The problem:
Please write out the lines of the data exactly, beginning with the first and ending with the line containing "C = scene.collection"; leave the pictures behind.

Start of Collected data

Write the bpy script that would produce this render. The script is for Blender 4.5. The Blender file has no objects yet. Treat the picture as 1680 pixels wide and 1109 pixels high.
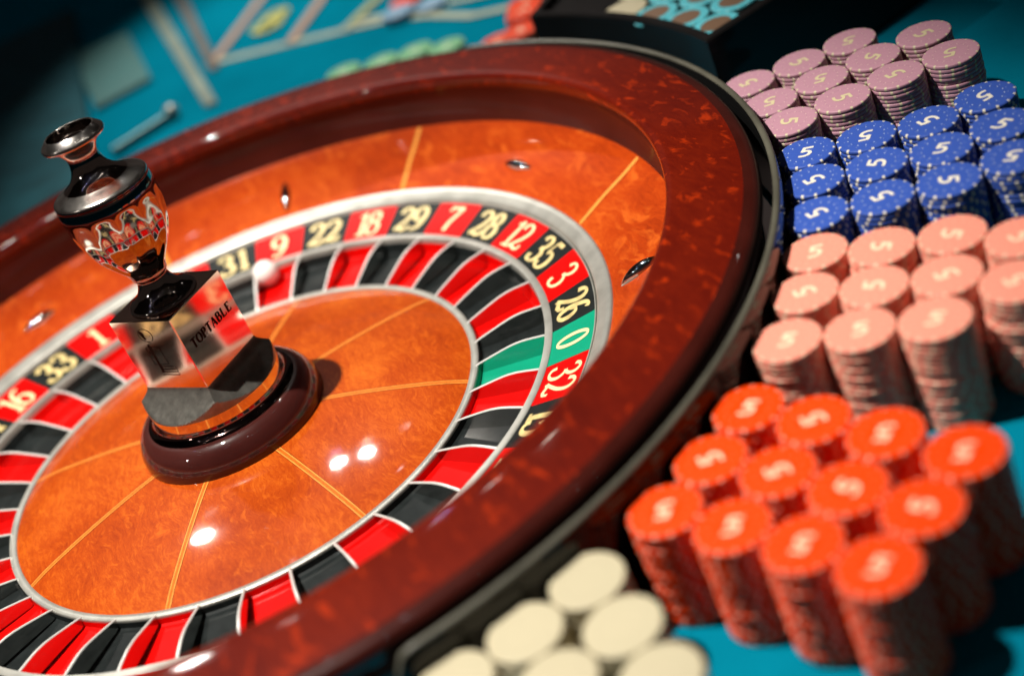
import bpy, math, random
from mathutils import Vector, Matrix
random.seed(7)
PI = math.pi
rad = math.radians
scene = bpy.context.scene
C = scene.collection

# ------------------------------------------------------------------ camera
cam_data = bpy.data.cameras.new('camera')
cam = bpy.data.objects.new('camera', cam_data)
C.objects.link(cam)
r_ = Vector((0.8519174, -0.3924478, -0.3467297))
u_ = Vector((0.4900575, 0.3640398, 0.7920345))
f_ = Vector((0.1846088, 0.8446655, -0.5024538))
M = Matrix.Identity(4)
for i in range(3):
    M[i][0], M[i][1], M[i][2] = r_[i], u_[i], -f_[i]
M[0][3], M[1][3], M[2][3] = 0.0, -0.9213654, 0.4895803
cam.matrix_world = M
cam_data.sensor_width = 36.0
cam_data.lens = 52.688
cam_data.clip_start = 0.01
cam_data.clip_end = 50
cam_data.dof.use_dof = True
cam_data.dof.focus_distance = 0.95
cam_data.dof.aperture_fstop = 2.7
scene.camera = cam

# ------------------------------------------------------------------ world, lamps
w = bpy.data.worlds.new('World')
scene.world = w
w.use_nodes = True
w.node_tree.nodes['Background'].inputs['Color'].default_value = (0.034, 0.026, 0.023, 1)
w.node_tree.nodes['Background'].inputs['Strength'].default_value = 0.9
scene.view_settings.view_transform = 'Standard'
scene.view_settings.look = 'None'
scene.view_settings.exposure = 0.0
scene.cycles.use_denoising = True
scene.cycles.max_bounces = 8
scene.cycles.sample_clamp_indirect = 6.0

def spot(name, loc, target, power, angle, blend, radius, color):
    d = bpy.data.lights.new(name, 'SPOT')
    d.energy = power; d.spot_size = rad(angle); d.spot_blend = blend
    d.shadow_soft_size = radius; d.color = color
    o = bpy.data.objects.new(name, d); C.objects.link(o)
    o.location = loc
    o.rotation_euler = (Vector(target) - Vector(loc)).to_track_quat('-Z', 'Y').to_euler()
    return o

spot('table_spotlight', (-0.41, 0.05, 1.88), (0.03, -0.14, 0), 288, 34, 0.75, 0.016, (1.0, 0.95, 0.87))
spot('layout_spotlight', (0.42, 1.75, 1.85), (0.42, 0.66, 0), 240, 30, 0.7, 0.022, (1.0, 0.95, 0.88))
spot('cone_spotlight', (0.27, 1.52, 1.58), (0.06, -0.13, 0), 15, 9, 0.8, 0.017, (1.0, 0.95, 0.88))
spot('cone_spotlight', (0.385, 1.46, 1.56), (0.07, -0.125, 0), 12, 9, 0.8, 0.013, (1.0, 0.95, 0.88))
spot('wheel_spotlight', (-0.36, 1.75, 1.75), (-0.07, -0.10, 0), 34, 10, 0.8, 0.032, (1.0, 0.95, 0.88))
spot('side_spotlight', (-2.0, -0.25, 1.35), (0.0, 0.0, 0.05), 12, 32, 0.8, 0.03, (1.0, 0.93, 0.85))
for x in (0.02, 0.28, 0.56, 0.92):
    spot('rim_spotlight', (x, -0.55, 1.9), (-0.05, 0.33, 0.07), 30, 15, 0.8, 0.05, (1.0, 0.94, 0.86))
for k in range(34):                                   # small downlights of the dark ceiling
    x = random.uniform(-2.6, 2.6); y = random.uniform(-2.4, 3.2)
    d = bpy.data.lights.new('ceiling_downlight', 'POINT')
    d.energy = random.uniform(0.15, 0.6)
    d.shadow_soft_size = random.uniform(0.008, 0.014)
    d.color = random.choice([(1, .93, .82), (1, .96, .9), (1, .9, .76), (.42, .42, 1), (.85, .93, 1)])
    o = bpy.data.objects.new('ceiling_downlight', d); C.objects.link(o)
    o.location = (x, y, random.uniform(2.5, 2.9))

cme = bpy.data.meshes.new('ceiling')
cme.from_pydata([(-5, -5, 3.1), (5, -5, 3.1), (5, 6, 3.1), (-5, 6, 3.1)], [], [(0, 3, 2, 1)])
ceil = bpy.data.objects.new('ceiling', cme); C.objects.link(ceil); ceil['kind'] = 'structure'; ceil['label'] = 'dark ceiling with small downlights'
# ------------------------------------------------------------------ helpers
def mesh(name, V, F, mats, mi=None, smooth=True, sharp=35):
    me = bpy.data.meshes.new(name)
    me.from_pydata([tuple(v) for v in V], [], F)
    for m in (mats if isinstance(mats, (list, tuple)) else [mats]):
        me.materials.append(m)
    if mi is not None:
        me.polygons.foreach_set('material_index', mi)
    me.update()
    if smooth:
        me.polygons.foreach_set('use_smooth', [True] * len(me.polygons))
        me.set_sharp_from_angle(angle=rad(sharp))
    return me

def link(name, me, parent=None, loc=None, rz=None):
    o = bpy.data.objects.new(name, me); C.objects.link(o)
    if parent is not None: o.parent = parent
    if loc is not None: o.location = loc
    if rz is not None: o.rotation_euler = (0, 0, rz)
    return o

def obj(name, V, F, mats, parent=None, mi=None, smooth=True, sharp=35):
    return link(name, mesh(name, V, F, mats, mi, smooth, sharp), parent)

def tag(o, label=None, cat=None, group=None, kind=None):
    if label: o['label'] = label
    if cat: o['category'] = cat
    if group: o['group'] = group
    if kind: o['kind'] = kind
    return o

def thing(name, label, cat, loc=(0, 0, 0), group=None):
    o = bpy.data.objects.new(name, None); C.objects.link(o); o.location = loc
    o.empty_display_size = 0.02
    return tag(o, label, cat, group)

def spline(P, n):
    """Catmull-Rom through P, n steps per span"""
    out = []
    for i in range(len(P) - 1):
        p0 = P[max(i - 1, 0)]; p1 = P[i]; p2 = P[i + 1]; p3 = P[min(i + 2, len(P) - 1)]
        for k in range(n):
            t = k / n
            out.append(tuple(0.5 * ((2 * b) + (-a + c) * t + (2 * a - 5 * b + 4 * c - d) * t * t + (-a + 3 * b - 3 * c + d) * t ** 3)
                             for a, b, c, d in zip(p0, p1, p2, p3)))
    out.append(tuple(P[-1]))
    return out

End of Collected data

Answer to the exercise:
Write the bpy script that would produce this render. The script is for Blender 4.5. The Blender file has no objects yet. Treat the picture as 1680 pixels wide and 1109 pixels high.
import bpy, math, random
from mathutils import Vector, Matrix
random.seed(7)
PI = math.pi
rad = math.radians
scene = bpy.context.scene
C = scene.collection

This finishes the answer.